Data extract.
* * * * * * * * *
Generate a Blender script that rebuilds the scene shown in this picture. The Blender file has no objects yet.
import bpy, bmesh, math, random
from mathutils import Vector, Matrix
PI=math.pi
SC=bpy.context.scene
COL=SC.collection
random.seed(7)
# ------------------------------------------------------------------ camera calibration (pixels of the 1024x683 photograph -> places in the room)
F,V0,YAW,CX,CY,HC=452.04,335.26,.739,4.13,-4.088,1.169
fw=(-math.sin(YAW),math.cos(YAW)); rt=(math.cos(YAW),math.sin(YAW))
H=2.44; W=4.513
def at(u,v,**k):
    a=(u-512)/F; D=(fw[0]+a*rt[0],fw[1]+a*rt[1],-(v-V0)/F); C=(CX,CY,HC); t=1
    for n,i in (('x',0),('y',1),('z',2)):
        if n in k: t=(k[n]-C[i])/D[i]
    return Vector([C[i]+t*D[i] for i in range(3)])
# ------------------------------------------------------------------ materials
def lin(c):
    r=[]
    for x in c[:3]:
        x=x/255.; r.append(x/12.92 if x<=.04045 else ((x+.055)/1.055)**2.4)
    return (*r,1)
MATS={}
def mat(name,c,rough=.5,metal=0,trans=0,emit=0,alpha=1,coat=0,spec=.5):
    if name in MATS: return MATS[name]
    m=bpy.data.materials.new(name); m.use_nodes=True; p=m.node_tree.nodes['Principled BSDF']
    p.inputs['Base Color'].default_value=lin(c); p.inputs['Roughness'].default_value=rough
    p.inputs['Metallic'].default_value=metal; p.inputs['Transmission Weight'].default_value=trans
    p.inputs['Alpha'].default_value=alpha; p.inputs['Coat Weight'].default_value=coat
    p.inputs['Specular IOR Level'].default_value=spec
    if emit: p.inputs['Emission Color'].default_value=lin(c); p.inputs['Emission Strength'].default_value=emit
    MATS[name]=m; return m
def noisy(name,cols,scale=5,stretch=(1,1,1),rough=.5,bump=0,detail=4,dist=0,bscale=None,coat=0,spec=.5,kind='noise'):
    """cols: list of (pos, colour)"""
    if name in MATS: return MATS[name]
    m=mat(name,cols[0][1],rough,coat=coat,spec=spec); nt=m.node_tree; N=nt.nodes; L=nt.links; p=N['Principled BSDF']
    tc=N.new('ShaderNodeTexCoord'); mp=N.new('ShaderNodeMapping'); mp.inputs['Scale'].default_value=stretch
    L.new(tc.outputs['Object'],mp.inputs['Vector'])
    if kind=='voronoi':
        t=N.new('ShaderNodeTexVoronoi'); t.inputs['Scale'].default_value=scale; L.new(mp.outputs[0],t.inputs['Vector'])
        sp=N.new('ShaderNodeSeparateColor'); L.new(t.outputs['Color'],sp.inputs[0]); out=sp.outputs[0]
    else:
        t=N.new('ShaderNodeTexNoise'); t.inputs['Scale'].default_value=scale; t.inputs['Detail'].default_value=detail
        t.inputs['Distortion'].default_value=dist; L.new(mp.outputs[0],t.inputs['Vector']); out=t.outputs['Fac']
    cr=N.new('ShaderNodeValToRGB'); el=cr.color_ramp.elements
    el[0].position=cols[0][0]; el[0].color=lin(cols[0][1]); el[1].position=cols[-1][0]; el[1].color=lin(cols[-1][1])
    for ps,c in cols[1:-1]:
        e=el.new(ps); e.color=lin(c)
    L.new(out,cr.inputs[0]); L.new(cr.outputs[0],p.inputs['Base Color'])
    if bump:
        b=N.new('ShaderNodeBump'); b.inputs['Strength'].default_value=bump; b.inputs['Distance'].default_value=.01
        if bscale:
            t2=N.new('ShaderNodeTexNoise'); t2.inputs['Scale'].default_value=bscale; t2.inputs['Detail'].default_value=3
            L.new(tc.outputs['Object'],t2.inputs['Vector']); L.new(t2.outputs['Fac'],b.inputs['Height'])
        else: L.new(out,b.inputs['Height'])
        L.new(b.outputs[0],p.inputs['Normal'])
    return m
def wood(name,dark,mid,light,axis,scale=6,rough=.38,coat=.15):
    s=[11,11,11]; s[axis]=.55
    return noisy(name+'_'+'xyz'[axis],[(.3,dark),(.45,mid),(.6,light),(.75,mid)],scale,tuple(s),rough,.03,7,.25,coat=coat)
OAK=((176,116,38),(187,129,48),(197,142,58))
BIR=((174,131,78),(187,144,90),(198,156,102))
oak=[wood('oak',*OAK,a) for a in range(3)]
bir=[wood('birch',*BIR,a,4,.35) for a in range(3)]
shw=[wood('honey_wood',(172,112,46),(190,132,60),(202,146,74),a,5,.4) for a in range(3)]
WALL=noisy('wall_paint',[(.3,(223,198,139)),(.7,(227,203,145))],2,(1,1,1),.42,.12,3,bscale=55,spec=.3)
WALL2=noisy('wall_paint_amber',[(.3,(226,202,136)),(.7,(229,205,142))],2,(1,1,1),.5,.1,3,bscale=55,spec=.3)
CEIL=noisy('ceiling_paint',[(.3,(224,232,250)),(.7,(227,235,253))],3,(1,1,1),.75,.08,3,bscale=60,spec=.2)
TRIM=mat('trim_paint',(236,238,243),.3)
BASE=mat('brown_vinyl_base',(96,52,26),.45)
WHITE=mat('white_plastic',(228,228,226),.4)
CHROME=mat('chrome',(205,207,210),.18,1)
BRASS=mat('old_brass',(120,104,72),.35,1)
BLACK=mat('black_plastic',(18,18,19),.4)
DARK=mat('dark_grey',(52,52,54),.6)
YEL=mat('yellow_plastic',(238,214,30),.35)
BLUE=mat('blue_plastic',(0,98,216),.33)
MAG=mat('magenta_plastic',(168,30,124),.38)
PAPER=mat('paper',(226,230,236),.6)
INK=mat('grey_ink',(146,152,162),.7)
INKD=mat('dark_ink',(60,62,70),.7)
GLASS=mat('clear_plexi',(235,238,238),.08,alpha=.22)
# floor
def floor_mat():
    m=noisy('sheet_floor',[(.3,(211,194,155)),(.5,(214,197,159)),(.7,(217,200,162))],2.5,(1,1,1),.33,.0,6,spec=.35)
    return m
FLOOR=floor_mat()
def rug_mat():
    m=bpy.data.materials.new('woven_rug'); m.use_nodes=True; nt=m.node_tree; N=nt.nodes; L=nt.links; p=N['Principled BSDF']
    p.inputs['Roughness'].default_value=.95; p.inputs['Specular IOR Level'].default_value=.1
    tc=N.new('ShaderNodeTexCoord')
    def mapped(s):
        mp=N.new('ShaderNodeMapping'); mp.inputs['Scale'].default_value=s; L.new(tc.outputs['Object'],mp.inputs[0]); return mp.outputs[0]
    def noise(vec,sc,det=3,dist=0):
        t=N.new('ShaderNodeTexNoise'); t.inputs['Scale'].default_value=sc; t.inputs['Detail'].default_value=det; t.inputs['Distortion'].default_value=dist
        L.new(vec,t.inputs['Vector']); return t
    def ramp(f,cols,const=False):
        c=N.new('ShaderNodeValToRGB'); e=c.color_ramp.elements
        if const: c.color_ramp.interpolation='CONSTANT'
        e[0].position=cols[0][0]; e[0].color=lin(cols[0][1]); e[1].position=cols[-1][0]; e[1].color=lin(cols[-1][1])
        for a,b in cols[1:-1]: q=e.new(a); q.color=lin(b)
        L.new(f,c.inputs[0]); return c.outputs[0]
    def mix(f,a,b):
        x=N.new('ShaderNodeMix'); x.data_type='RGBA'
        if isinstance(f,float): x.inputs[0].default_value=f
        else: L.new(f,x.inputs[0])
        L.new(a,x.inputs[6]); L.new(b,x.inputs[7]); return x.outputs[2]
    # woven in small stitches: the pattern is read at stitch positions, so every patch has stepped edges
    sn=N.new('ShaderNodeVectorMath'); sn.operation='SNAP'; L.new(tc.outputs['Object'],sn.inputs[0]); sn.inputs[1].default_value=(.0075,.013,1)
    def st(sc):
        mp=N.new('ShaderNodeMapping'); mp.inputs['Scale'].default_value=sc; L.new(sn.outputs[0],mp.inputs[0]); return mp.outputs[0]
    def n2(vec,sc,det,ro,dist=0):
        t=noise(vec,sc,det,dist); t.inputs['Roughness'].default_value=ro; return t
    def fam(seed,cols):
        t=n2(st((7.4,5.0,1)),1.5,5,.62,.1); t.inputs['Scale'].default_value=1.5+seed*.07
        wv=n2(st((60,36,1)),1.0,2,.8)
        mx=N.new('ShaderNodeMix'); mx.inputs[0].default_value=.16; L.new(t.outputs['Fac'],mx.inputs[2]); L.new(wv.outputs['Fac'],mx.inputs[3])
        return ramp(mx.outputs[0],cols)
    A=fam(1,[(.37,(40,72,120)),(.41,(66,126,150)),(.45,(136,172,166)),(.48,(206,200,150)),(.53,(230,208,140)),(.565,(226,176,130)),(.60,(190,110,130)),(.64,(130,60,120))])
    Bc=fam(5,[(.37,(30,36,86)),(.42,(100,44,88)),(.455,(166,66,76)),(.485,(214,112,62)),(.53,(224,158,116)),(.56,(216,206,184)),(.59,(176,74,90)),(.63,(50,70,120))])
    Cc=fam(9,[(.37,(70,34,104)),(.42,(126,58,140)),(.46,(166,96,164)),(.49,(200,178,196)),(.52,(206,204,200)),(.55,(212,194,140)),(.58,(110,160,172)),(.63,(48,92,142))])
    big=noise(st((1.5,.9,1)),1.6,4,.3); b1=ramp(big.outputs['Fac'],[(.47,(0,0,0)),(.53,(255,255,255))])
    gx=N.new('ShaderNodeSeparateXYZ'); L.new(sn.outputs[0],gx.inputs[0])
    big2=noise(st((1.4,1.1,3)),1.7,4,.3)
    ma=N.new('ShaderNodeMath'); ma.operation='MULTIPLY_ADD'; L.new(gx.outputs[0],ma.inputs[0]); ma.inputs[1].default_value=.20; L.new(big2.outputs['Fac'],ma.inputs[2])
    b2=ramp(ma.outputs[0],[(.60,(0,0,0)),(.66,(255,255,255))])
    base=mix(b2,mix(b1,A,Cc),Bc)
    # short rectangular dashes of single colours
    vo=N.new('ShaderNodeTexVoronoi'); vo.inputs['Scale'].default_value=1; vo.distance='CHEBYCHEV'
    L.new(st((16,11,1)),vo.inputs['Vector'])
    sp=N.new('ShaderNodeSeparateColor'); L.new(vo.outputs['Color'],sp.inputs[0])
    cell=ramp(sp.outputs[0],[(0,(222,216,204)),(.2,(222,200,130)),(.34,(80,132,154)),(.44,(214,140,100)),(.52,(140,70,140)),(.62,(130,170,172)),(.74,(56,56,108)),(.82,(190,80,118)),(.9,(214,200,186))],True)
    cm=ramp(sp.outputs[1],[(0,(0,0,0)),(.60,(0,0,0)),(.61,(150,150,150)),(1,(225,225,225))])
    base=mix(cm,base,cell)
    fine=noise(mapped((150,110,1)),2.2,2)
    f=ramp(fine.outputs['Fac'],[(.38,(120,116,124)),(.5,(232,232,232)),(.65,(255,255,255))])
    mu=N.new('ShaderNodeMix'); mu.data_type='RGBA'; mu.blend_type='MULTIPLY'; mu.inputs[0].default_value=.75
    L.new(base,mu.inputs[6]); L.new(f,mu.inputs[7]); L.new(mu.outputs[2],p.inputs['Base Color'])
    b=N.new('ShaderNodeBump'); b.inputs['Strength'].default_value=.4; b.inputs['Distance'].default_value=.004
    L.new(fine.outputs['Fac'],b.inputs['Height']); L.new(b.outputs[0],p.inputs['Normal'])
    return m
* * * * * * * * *
Short problem. From the data above, copy out every line with the string "scene" in it.

Solution for this exercise.
Generate a Blender script that rebuilds the scene shown in this picture. The Blender file has no objects yet.
SC=bpy.context.scene